D’un geste à chaque instant varié, et toujours noble, et toujours évocateur, il nous montre les empires qui grandissent et les décadences, les églises qui triomphent ou qui se meurent :

Les Tribuns ont couvert la voix des patriarches

Qui, des cathèdres d’or, outragés au Concile,
Entraînent dans leur robe où choit leur pas sénile

Les grands flambeaux éteints qui roulent sur les marches.

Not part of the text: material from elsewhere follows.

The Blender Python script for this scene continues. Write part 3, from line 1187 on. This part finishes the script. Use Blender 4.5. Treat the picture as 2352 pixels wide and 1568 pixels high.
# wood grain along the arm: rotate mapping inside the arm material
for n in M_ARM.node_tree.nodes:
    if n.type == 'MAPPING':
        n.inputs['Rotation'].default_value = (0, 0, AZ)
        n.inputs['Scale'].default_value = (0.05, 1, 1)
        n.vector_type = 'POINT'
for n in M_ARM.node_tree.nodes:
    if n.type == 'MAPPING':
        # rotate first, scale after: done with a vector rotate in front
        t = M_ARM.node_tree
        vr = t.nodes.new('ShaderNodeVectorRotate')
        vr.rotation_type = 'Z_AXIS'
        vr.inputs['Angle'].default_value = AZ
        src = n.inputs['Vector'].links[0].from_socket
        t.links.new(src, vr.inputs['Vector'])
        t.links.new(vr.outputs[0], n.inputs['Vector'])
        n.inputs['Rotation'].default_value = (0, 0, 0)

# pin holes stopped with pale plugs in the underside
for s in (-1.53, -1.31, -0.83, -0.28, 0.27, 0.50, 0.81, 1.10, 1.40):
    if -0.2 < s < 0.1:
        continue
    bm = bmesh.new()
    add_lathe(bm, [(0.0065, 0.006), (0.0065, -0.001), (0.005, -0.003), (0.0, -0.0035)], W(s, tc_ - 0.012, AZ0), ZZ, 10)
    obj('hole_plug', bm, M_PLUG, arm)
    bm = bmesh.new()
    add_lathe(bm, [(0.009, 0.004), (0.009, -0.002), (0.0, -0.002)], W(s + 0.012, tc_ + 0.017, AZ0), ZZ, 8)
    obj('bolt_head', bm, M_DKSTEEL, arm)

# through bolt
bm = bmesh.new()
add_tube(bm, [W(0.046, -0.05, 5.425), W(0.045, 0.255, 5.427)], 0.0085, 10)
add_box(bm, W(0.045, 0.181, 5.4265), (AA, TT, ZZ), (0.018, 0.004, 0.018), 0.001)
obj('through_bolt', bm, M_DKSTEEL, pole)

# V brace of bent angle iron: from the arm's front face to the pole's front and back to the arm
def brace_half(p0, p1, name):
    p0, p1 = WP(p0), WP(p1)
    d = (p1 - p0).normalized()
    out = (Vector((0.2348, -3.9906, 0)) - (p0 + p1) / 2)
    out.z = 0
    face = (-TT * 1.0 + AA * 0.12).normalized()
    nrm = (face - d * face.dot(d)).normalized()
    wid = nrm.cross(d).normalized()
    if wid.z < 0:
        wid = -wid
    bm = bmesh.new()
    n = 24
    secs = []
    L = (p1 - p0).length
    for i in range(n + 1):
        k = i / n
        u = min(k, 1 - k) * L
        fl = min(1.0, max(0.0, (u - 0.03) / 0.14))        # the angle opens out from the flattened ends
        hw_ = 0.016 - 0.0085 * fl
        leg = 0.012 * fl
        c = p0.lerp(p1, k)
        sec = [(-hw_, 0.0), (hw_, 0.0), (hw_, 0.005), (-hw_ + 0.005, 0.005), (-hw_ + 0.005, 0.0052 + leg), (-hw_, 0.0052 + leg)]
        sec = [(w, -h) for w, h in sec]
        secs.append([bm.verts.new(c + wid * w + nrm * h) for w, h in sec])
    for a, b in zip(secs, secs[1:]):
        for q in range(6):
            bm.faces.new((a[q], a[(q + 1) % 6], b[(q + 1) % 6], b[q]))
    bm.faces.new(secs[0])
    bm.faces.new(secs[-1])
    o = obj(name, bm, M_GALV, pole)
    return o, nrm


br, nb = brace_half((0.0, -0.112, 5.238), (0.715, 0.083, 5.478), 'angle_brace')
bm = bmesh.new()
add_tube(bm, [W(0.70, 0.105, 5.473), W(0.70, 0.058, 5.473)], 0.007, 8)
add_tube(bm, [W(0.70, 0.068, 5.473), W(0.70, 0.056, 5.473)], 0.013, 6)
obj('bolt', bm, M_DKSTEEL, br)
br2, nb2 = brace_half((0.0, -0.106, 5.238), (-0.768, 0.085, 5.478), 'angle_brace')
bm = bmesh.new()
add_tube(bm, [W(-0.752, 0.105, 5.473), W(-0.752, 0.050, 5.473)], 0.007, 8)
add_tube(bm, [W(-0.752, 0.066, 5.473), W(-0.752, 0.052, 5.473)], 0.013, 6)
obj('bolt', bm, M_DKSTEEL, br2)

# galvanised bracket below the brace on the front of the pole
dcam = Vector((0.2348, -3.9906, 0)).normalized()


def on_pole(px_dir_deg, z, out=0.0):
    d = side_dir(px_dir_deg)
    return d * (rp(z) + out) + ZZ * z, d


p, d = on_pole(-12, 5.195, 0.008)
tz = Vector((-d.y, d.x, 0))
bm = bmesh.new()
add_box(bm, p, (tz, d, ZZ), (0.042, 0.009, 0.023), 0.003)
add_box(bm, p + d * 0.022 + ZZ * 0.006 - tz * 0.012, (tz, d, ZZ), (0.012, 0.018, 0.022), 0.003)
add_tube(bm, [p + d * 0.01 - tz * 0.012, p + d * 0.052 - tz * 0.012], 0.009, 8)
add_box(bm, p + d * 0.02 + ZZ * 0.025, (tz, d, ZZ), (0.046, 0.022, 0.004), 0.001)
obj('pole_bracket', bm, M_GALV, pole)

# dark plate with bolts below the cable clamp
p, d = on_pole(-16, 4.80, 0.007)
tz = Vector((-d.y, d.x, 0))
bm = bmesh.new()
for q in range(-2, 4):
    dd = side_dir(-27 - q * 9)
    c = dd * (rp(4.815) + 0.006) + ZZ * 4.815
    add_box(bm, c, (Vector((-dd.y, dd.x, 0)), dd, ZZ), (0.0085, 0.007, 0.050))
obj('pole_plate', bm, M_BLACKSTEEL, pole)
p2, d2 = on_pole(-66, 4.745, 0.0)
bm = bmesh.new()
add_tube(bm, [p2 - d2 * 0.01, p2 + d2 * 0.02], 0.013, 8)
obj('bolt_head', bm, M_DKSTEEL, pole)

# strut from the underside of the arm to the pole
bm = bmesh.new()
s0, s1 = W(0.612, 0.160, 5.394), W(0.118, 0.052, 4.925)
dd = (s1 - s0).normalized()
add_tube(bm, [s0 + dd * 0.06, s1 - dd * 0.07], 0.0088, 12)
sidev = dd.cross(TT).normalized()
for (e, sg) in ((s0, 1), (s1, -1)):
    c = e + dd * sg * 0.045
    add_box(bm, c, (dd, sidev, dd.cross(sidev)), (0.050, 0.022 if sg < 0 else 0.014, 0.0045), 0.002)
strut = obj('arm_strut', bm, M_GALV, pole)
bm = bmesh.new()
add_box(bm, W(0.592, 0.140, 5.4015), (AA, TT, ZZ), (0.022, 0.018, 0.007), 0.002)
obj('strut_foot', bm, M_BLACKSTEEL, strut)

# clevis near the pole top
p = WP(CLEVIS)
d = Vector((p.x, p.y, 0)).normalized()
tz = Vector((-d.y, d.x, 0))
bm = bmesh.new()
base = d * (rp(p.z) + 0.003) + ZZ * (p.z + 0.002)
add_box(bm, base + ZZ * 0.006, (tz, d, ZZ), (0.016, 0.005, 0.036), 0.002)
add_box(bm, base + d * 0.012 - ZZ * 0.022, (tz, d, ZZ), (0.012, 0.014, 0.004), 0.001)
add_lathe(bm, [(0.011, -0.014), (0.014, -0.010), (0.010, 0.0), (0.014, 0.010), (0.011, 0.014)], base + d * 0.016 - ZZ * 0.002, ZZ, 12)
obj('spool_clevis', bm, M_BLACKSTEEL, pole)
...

Quelques vers cités disent mieux que tout commentaire l’admirable talent du poète. Il est fait de gravité dans la pensée, de noblesse dans le sentiment ; il est fait surtout d’une étonnante puissance de voir vite et de faire voir vite. Le penseur, cet être rare, existe chez Lacuzon. Et il y a une âme dans son verbe. Mais le visionnaire est grand. La pensée s’embarrasse parfois et hésite comme à des lèvres de bègue une émotion trop intense. Mais la vision est toujours précise comme du présent ; le tableau, achevé en quelques vers qui, chez un autre, suffiraient à peine à l’indiquer, s’impose comme un de ces rêves plus obsédants que le réel, parce qu’ils sont du réel condensé. Parfois même, la vision s’entend et le cri devient visible :

Et sur les horizons blanchis d’aube lustrale

Monte, profil d’un cri, qui de bourg en cité,
Tout en roc et granit se fût répercuté,

L’hymne piaculaire et fier des cathédrales…

Si j’essayais, pour définir Lacuzon, l’œuvre vaine des rapprochements, il me ferait penser uniquement à des puissances nobles, à des sommets abrupts que les foules ne graviront point : à Vigny dont la pensée s’exprime plus claire, moins précieuse, mais non plus grave ou plus hautaine ; à Leconte de Lisle dont le vers n’est pas plus solide, ni les évocations plus précises. Plutôt encore, grâce sans doute à quelque lointain atavisme, ce franc-comtois est un espagnol à la tête droite, au regard franc, à la parole grandiloquente jusque dans le concepto. Sur le fond de la nuit, fuyant tout à l’heure, solide maintenant, son geste dessine d’étranges tableaux. Ils vivent par l’intensité de la couleur, par la violence des ombres et l’éclat soudain des lumières, par la brusquerie rapide du mouvement qui les précipite en un vertige, chassés qu’ils sont par toute une armée d’autres tableaux aussi vibrants et passionnés.